Se reúnen, se abrazan, cada quien lanza sus pedradas a mano desnuda o con hondilla desde su red social, una entrevista en algún medio o por su canal de YouTube, y creen que la labor ha sido satisfactoria y se van a descansar, a echarse los tragos, autoalabarse frente al espejo o con los amigos.

Se pavonean en la vida real –o por las mismas redes– como los nuevos Simón Bolívar (libertadores) o como Lenin (destruyendo un régimen), pero no son nada, en la realidad su gritadera no mueve un tan solo pelo de la envaselinada cabellera del presidente. No son, ni de lejos, esos fuertes vientos de cambio que arrancan de raíz el árbol de la tiranía, ni llegan a ventisca, quizá, tal vez, a un estornudo. Están perdidos y están perdiendo el país.

Dos años y medio y el hombre tiene 80 % de aprobación, y con el tema de las maras, 90 %. ¿Han logrado bajar esos números con todo ese concierto desentonado de insultos y reclamos? Sin duda están todos en la misma línea, pero son más ruido que nueces.

Twitter es una desgracia para la humanidad y, en general, todas las redes sociales en esto de crear nuevos líderes. Che Guevaras de cafetín virtual. Sin duda alguna han surgido iniciativas que han movilizado mucha gente desde las redes sociales. Recuerdo con lágrimas en los ojos cómo un jovencito desde Facebook incitó a una manifestación contra las narcoguerrillas en Colombia, que concluyó en una manifestación de un millón de colombianos en las calles.

No son pocos (pero tampoco muchos) candidatos millenials que han manejado las redes de tal forma que ni siquiera han hecho campaña electoral tradicional, pero como digo son casos escasos.

El presidente Nayib Bukele está ganando todas las jugadas, desde hace años, desde que empezó a promocionarse en el minúsculo Nuevo Cuscatlán, y lo está haciendo con tanta efectividad que la oposición no se da cuenta. Va rumbo a perpetuarse en el poder en las narices de sus contestatarios.

El Salvador no ha mejorado en ninguno de los índices importantes que las organizaciones internacionales utilizan para calificar y clasificar a las naciones. El sistema político se está acercando cada día más a una dictadura, la libertad de prensa está seriamente comprometida, la violación a los derechos humanos ni se diga, la inversión extranjera importante brilla por su ausencia, no se han creado nuevas industrias, no exportamos nuevos productos y, por lo tanto, no entran divisas frescas.
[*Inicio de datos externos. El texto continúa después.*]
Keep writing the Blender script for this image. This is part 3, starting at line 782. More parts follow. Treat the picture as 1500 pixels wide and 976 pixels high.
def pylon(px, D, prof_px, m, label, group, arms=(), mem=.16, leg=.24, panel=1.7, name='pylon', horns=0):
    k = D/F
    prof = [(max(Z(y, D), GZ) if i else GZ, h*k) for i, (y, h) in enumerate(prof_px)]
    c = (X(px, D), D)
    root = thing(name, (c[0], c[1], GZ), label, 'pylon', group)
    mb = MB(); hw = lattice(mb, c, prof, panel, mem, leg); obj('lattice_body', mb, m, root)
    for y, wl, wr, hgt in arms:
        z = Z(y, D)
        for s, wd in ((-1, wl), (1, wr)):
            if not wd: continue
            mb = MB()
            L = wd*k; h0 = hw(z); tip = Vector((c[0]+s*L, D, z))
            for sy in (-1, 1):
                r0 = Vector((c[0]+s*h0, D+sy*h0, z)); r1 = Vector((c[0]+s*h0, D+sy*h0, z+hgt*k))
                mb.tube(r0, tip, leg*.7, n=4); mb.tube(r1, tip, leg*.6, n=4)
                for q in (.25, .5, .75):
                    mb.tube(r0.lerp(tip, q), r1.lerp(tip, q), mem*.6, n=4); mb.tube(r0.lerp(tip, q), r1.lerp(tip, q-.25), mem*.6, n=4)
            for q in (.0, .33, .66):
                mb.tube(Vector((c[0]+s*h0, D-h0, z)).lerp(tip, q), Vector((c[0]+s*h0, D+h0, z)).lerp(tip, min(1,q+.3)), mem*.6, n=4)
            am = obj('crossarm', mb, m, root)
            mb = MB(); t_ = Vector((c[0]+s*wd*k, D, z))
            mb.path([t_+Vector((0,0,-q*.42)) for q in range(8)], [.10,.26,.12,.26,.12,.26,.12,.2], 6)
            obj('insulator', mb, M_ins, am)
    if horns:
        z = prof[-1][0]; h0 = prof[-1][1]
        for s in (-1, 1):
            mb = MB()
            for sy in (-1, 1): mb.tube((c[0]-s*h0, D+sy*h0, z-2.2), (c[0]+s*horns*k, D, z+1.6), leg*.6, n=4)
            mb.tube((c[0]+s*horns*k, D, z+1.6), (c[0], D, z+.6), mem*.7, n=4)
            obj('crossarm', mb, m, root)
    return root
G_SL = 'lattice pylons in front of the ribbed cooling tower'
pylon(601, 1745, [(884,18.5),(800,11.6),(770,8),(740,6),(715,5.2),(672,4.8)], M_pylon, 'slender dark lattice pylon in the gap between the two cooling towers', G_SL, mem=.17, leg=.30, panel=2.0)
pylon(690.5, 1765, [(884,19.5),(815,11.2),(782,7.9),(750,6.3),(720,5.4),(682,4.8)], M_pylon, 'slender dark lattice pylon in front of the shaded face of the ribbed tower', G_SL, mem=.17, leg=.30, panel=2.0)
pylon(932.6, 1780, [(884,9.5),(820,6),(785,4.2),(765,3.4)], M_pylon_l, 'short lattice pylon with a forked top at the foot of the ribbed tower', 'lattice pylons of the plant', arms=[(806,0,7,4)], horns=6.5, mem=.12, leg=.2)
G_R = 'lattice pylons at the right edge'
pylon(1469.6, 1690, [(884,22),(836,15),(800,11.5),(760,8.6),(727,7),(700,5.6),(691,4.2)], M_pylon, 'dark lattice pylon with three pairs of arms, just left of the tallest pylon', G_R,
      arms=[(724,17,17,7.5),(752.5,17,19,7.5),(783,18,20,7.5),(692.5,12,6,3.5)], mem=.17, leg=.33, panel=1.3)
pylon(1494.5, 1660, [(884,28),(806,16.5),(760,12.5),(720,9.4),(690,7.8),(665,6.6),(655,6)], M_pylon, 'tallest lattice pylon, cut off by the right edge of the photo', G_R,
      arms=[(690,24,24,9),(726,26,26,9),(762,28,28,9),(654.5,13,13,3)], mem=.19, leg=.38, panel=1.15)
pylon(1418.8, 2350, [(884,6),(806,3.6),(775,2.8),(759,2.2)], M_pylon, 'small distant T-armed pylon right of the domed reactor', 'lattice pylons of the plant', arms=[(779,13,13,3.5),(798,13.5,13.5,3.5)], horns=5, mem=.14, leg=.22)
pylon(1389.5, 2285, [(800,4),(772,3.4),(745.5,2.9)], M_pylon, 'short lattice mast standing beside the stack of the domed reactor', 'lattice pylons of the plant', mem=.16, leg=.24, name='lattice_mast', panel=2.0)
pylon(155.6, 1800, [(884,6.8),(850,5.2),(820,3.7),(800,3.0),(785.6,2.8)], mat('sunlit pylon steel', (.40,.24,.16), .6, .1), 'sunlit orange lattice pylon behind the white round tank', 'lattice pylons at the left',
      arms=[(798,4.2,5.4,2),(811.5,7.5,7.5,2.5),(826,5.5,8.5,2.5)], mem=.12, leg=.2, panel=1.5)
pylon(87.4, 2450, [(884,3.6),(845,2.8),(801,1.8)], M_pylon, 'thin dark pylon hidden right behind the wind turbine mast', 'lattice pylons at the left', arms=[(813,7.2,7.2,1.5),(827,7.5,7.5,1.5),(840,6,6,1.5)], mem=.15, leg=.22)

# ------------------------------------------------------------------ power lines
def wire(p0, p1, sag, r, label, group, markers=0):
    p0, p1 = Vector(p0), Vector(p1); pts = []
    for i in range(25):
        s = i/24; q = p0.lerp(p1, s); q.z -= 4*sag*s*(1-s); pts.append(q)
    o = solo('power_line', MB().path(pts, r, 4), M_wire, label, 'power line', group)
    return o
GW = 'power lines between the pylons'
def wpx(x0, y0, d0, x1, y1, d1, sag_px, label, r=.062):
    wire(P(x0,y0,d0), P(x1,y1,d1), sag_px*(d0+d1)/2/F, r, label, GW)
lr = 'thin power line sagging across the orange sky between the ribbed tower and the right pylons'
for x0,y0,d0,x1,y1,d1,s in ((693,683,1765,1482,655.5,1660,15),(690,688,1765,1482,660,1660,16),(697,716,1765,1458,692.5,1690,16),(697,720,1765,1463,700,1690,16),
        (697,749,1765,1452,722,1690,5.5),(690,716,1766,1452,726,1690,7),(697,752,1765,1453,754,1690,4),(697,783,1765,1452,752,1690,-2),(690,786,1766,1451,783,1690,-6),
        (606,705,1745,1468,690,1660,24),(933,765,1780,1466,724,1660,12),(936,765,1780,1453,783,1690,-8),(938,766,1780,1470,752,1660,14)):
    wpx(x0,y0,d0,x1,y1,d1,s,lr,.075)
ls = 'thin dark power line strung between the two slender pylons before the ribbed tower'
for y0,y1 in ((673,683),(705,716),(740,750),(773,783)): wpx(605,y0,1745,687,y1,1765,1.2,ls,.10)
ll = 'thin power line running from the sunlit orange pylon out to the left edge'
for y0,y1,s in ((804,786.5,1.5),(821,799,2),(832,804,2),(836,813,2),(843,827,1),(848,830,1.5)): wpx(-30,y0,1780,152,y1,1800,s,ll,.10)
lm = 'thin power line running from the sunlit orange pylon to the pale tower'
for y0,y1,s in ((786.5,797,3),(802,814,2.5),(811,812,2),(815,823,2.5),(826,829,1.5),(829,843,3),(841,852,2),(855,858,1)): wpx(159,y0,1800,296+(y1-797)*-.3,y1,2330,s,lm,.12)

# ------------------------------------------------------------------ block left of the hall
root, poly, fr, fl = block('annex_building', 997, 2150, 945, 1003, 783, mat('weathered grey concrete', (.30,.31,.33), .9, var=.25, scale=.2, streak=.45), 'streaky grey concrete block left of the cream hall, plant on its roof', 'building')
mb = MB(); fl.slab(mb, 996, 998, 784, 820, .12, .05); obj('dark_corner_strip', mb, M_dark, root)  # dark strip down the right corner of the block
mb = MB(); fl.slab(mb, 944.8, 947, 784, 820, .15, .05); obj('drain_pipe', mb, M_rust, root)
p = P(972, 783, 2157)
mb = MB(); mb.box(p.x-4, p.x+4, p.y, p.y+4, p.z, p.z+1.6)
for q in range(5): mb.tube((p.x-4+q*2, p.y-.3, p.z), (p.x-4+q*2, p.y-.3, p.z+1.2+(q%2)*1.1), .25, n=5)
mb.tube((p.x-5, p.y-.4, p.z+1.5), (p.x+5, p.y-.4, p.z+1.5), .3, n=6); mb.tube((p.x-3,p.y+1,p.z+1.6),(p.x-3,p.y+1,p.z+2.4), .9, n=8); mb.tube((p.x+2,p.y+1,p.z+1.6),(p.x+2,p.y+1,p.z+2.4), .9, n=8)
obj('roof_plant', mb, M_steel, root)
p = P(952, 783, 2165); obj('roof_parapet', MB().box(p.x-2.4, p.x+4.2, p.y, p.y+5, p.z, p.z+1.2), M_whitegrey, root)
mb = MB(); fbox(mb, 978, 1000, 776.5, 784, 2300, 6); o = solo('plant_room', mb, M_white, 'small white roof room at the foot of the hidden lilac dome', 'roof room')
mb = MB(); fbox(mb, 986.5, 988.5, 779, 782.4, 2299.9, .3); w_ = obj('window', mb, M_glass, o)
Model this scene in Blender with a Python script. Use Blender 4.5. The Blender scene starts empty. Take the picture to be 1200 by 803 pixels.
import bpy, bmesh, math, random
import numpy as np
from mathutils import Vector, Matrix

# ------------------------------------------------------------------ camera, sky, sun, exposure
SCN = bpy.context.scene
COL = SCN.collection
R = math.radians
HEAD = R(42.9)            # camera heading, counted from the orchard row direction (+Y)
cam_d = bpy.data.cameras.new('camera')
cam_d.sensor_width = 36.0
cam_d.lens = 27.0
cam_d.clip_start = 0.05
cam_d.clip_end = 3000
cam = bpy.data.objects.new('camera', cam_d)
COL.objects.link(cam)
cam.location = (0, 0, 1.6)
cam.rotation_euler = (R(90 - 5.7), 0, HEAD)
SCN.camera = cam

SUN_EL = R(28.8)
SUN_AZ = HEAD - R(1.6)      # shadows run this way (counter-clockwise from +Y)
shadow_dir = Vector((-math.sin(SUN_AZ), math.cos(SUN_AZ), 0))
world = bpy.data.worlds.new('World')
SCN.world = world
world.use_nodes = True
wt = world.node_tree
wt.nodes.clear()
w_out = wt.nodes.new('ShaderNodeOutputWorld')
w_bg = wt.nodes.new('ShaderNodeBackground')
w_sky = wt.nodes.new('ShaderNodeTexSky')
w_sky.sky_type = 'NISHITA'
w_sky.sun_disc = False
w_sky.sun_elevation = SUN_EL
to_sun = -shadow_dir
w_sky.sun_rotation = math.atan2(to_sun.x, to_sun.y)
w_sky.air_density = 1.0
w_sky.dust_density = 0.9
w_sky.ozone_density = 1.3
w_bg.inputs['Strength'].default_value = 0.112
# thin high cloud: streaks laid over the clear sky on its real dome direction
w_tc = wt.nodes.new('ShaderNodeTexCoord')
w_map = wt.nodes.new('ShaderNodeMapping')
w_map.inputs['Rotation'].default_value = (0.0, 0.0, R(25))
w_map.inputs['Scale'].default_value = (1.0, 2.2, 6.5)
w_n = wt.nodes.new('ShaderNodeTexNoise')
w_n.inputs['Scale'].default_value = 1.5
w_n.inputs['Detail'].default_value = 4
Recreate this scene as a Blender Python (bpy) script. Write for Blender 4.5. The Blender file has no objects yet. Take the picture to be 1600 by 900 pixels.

La transparencia en la rendición de cuentas es inexistente, la pobreza es igual o mayor que en junio del 2019, el PBI, el ingreso per cápita, en fin, todo es lo mismo o peor.

Ante esas verdades innegables, ¿por qué la oposición sigue enfrascada en atacar solo el estado de excepción?
El presidente los tiene atontados, distraídos con ese tema, uno en el cual, por cierto, como ya mencioné, tiene el apoyo casi absoluto de la población. ¿Por qué seguir insistiendo en ello?

Hay tantos temas de país que deben ser evidenciados en los cuales el señor no ha cumplido. Incluso la apuesta ludópata e irresponsable al bitcoin ya debe ser dejada a un lado y llevar a la mente del pueblo adormecido o distraído que estamos en el mismo El Salvador que hace dos años y medio, nada ha cambiado. La prestidigitación presidencial los tiene entretenidos, pero seguimos siendo un país que está en los últimos lugares de todo lo bueno y en los primeros lugares de lo malo.

¡Ojo! Pero no basta con eso. De nada sirve sentirse el “avenger” de las redes sociales, si todo ese amor patrio no se materializa en una unión nacional de oposición, una en la que todos los sectores racionales del país se unan con el objetivo a “cortisísimo” plazo de hacer el apostolado de ir a los cuatro puntos cardinales del territorio nacional a despertar a la gente, llamarlos a la acción, a ser mensajeros de la verdad y que la gente reaccione y se dé cuenta que estamos al borde del abismo.

Si no es así, mejor desconectemos el sonido, apaguemos las luces y el último en salir que cierre la puerta y eche llave.